4/09/2006

First post in English

Somehow, English makes things phonier. Like it sounds smarter than it really is. When you read or hear something in the English language, it seems as if it's so profound, so intellectual.

Is it because it's not our first language? It takes more time to process and understand English words, phrases, and sentences than Filipino ones? Therefore the “profound” effect?

And then, there’s the barrier. Even though the English language has been integrated into our everyday lives, there’s still this barrier that prevents us from fully understanding it because of culture.

Like some English metaphors. Because metaphors are so much integrated into everyday life, if you do not live in the same culture, the meaning of those metaphors will escape you.

And therefore, the profound effect. And perhaps, the “phony” effect too? Since you can’t write a piece in English that will really communicate what’s in your soul?

Can’t continue. Train of thought has been derailed.

2 comments:

Anj said...

I beg to disagree. Filipino (or Tagalog, if we would consider other local languages) is not *every* Filipino's first language. In some cases, English may be a Filipino's first language. What if his/her parents raised him to speak English, before teaching him Filipino? What if English is the language of the household? What if his/her parents don't approve of his/her watching Pinoy films and TV shows? In such cases, English *is* the first language, the language one thinks in, the language of his/her daily life. It is sad, yes, that there would be parents who would raise their kids on a language from another country, but it happens, and it's not the kids' fault. It doesn't mean that the kids would grow up looking down on the Filipino languages, but the fact that English is the language he/she was brought up with would affect the ease with which he/she communicates in it. He/she may find it easier, more natural, to speak/write/think in English, not so much because he/she *chooses* it, but because it is already part of who he is, it has been "programmed" into him/her during the critical stages of his/her formation as a person.

I don't think that's necessarily a bad thing--on the part of the individual. (But if we start noticing trends that more and more Filipinos are growing up wth foreign sensibilities, and worse, not bothering to take an interest in our country's native languages, that's disturbing). I say it's not necessarily bad for the individual, because whila language shapes understanding, the individual also has the power to push a language to its limits, find new forms, new ways of expression. (If this weren't true, there wouldn't be any writers.) English itself wasn't always the way we knew it. It once resembled German, during the Beowulf days. Then it took on the Shakespearean intricacies, and grew into the language it is today. But even English today has its own varieties. There's English colored with the Southern accent, English in the hands of writers such as Terry Pratchett, Neil Gaiman, and Jeanette Winterson--and let's not forget our very own Ruel de Vera, Randy David, Danton Remoto, Jessica Zafra, etc. I'm sure that given the choice, our writers who write in English could write equally well in Filipino. I don't know why they choose to write in English when they have the choice of writing in Filipino, but I think they're all great writers, and it's because they say great things in great ways, not because they use a certain language. Rizal wrote in Spanish. Carlos Bulosan wrote in English. But the causes they advocated were Filipino causes. And whichever language they wrote in, they were able to articulate these causes.

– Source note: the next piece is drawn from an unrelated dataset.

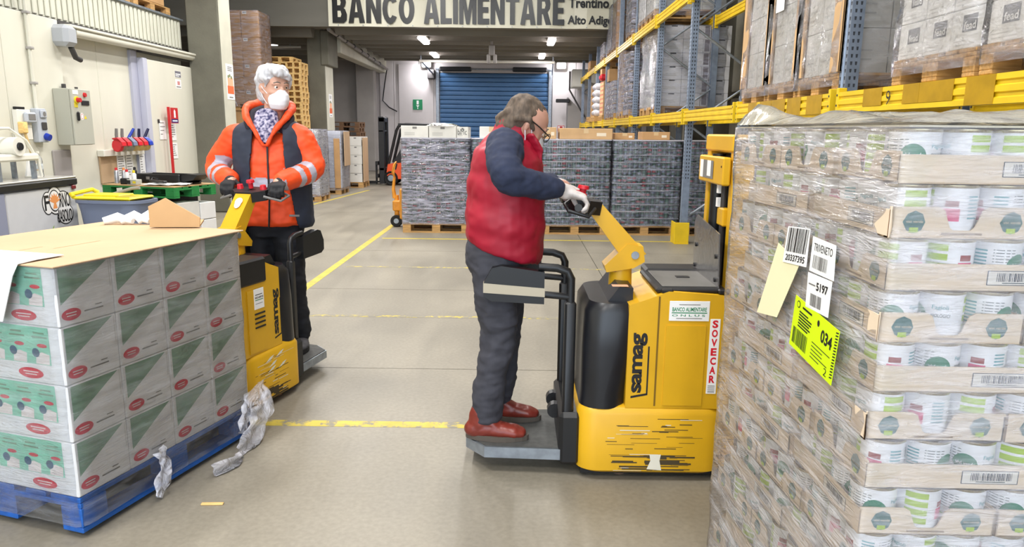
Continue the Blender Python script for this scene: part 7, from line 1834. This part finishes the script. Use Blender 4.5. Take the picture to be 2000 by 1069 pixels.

True, each language has its own special nuance, its own sensibility, its own history and cultural context. And things that can be said in one language can't be expressed as eloquently in another, if at all. But I don't think there are any superior or inferior languages, and if there's any discrimination of languages, it's brought about by people, not by a language per se.

etsapwera said...

Hi Anj. Sang-ayon ako dun sa punto mo na may mga Pilipino na hindi Filipino ang unang wika. Sa post kong ito, hindi ko naman sila sinasadyang i-etsapwera. Ito lang ay bunga ng aking pagninilay-nilay sa sarili kong karanasan. Na para sa akin, "phony" ang dating ng Inggles dahil kahit papaano, may hindi pa rin akong naiintindihan na metaphors ng wikang ito, dala nga ng pagiging iba ng kultura ko.

Naisip ko na mas makakaintindi ang isang Pilipino kung Filipino ang gagamitin na wika, dahil mas gamay niya ang wikang ito. Gamay, dahil yung wika ay bahagi nga ng kultura niya. Ito ay maipapakita sa mga salitang Filipino na walang katumbas sa Inggles. (But then, there are English words that are in some way, part of a Filipino's culture that have no Filipino equivalent, such as Internet and blog. ;p)

Sa post na ito, sinubok ko lang isulat yung nararamdaman kong "alienation" sa wikang nagpalaki sa akin (halos).